Sunday, January 8, 2012

Rock Hall, Revisited


Happy 65th Birthday, Sir.
Photo: Janet Macoska, Cleveland (1976)

Took the boy to see the Rock and Roll Hall of Fame and Museum today. Always been a big supporter of the Rock Hall, glad it's here where rock and roll, well, you know. Has always been really popular. Moondog Coronation Ball, Alan Freed. Brooklyn High. You know.

My wife and I checked out the hall shortly after it opened in September 1995. As the years have progressed, aspects of the hall remained firmly in the mid-90s. The 500 Most Influential Songs exhibit featured only a half-dozen tunes from that decade, and none since. The opening film, Mystery Train is an excellent short film, which shares, without narration, the different forms of early 20th century, American roots music which came together to inspire rock and roll by mid-century. But it was followed by another film (which felt much longer) called Welcome to Rock and Roll which attempted to describe the lasting legacy of rock, but was really an irritating collection of white, male artists (many now dead) lecturing us about why rock music is so important.

The upper floors change all the time, and is where most temporary exhibits are displayed, but the vast, main floor stayed in this time warp. No longer. Along with his new drum set, we gifted the boy tickets to the Hall (the boy is six, in reality he gets in free, we gave him the idea of going to the Rock Hall) and I was delighted to discover upon exiting Mystery Train that the second film had been eliminated! The other theater wasn't even there.

The Early Influences exhibit used to be a gallery of photos and a lot of reading about the pioneers of popular music. It now features touch screens to choose music by these artists, and for a time I thought I was never going to get the boy away from them. He wanted to hear everything from Woody Guthrie, and was seriously bopping to Willie Dixon's I Ain't Superstitious. I did my best to explain when he asked what Waist Deep in the Big Muddy is about, but the reasons for our involvement in Vietnam (and our enchantment with The Smothers Brothers) was a little complicated when there were so many pleasing diversions to be attended to right then.

A small boy is not so interested in artifacts; costumes and hand-written lyrics. When DMC's glasses were pointed out to him, he stated flatly, "I know, I saw them in a video." That's good enough, breathing the same air as Run's Adidas (His! Ah! Didas!) does not impress. The boy was much more enamored of the interactive exhibits, the escalators, and anything that had to do with technology that he could grasp and appreciated.
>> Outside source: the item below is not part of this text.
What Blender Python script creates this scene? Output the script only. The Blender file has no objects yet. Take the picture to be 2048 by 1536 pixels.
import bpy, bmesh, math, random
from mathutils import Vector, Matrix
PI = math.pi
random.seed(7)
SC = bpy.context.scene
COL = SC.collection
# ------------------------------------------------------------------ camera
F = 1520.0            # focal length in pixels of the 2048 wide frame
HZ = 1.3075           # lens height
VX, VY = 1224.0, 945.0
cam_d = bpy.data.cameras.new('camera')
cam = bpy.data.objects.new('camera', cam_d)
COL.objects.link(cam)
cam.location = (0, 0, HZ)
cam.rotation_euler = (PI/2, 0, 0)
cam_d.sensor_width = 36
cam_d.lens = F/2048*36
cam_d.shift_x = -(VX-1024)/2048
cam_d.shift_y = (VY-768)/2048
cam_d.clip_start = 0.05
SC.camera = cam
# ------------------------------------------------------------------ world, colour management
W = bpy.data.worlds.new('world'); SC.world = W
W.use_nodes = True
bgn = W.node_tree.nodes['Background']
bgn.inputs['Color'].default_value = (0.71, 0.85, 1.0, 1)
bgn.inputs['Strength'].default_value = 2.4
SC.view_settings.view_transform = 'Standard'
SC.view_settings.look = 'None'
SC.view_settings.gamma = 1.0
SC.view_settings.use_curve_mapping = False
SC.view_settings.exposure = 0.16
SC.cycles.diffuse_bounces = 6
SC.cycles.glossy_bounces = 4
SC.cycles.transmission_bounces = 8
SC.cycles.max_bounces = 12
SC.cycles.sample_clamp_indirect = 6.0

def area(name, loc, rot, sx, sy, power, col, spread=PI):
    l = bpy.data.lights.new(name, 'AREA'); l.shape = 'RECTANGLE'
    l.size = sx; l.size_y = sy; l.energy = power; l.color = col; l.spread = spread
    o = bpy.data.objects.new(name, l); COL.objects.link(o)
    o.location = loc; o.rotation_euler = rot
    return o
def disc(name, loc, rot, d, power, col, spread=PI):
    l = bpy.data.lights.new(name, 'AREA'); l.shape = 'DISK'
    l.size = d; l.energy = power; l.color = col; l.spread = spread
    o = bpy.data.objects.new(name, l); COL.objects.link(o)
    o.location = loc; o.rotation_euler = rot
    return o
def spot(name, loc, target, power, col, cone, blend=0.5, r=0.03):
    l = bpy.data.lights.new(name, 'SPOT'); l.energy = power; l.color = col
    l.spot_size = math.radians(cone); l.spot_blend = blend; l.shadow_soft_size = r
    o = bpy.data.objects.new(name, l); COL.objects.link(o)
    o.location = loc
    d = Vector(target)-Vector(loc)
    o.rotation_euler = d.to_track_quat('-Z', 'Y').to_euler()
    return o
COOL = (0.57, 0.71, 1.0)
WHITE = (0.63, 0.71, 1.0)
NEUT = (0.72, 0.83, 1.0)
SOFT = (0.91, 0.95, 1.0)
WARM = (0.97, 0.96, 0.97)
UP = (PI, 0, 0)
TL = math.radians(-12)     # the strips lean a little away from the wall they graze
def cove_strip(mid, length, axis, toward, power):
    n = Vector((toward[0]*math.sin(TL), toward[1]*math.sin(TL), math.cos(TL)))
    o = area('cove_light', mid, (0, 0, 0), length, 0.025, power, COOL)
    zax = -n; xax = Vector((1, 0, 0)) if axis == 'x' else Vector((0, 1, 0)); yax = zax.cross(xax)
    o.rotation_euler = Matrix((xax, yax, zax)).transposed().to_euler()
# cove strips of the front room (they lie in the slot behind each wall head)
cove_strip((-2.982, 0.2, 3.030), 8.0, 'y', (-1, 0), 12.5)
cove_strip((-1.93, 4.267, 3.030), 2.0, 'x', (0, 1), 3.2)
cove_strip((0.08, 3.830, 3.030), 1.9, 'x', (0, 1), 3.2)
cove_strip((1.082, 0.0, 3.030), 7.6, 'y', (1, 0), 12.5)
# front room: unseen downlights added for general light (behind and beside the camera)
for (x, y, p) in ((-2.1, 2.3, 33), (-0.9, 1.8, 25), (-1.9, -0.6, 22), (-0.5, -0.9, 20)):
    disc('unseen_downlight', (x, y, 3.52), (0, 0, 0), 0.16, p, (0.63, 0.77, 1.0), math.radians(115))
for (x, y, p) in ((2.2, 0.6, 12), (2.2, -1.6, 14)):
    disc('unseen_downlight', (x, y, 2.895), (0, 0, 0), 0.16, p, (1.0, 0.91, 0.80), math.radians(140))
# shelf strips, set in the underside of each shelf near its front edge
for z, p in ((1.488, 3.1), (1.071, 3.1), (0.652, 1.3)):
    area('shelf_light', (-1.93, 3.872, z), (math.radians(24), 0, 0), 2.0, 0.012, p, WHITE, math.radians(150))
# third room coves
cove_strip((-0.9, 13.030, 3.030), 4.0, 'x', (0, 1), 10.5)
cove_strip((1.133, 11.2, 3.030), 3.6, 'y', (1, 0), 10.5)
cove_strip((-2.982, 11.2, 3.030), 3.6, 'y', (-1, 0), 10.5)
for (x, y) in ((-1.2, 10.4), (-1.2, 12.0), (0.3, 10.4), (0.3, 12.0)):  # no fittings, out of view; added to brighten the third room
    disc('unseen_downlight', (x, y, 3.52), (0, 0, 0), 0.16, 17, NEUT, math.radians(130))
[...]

For example, guitars do not interest him. John Lennon's mellotron would be interesting, only you can't tell by looking at it how it works (it is actually quite fascinating) he was more into bass drum heads with the band's name painted onto them, and the exhibit featuring the advancement of sound reproduction from the wax cylinder to the iPod. He could also listen to Funkytown a thousand times straight, but didn't we all?

Concluding our tour in the Hall of Fame, watching short films of all of the artist, the boy observed, "They all smoke."

Yes, son. They do. That's rock and roll. And if you so much as touch a cigarette, I will kill you.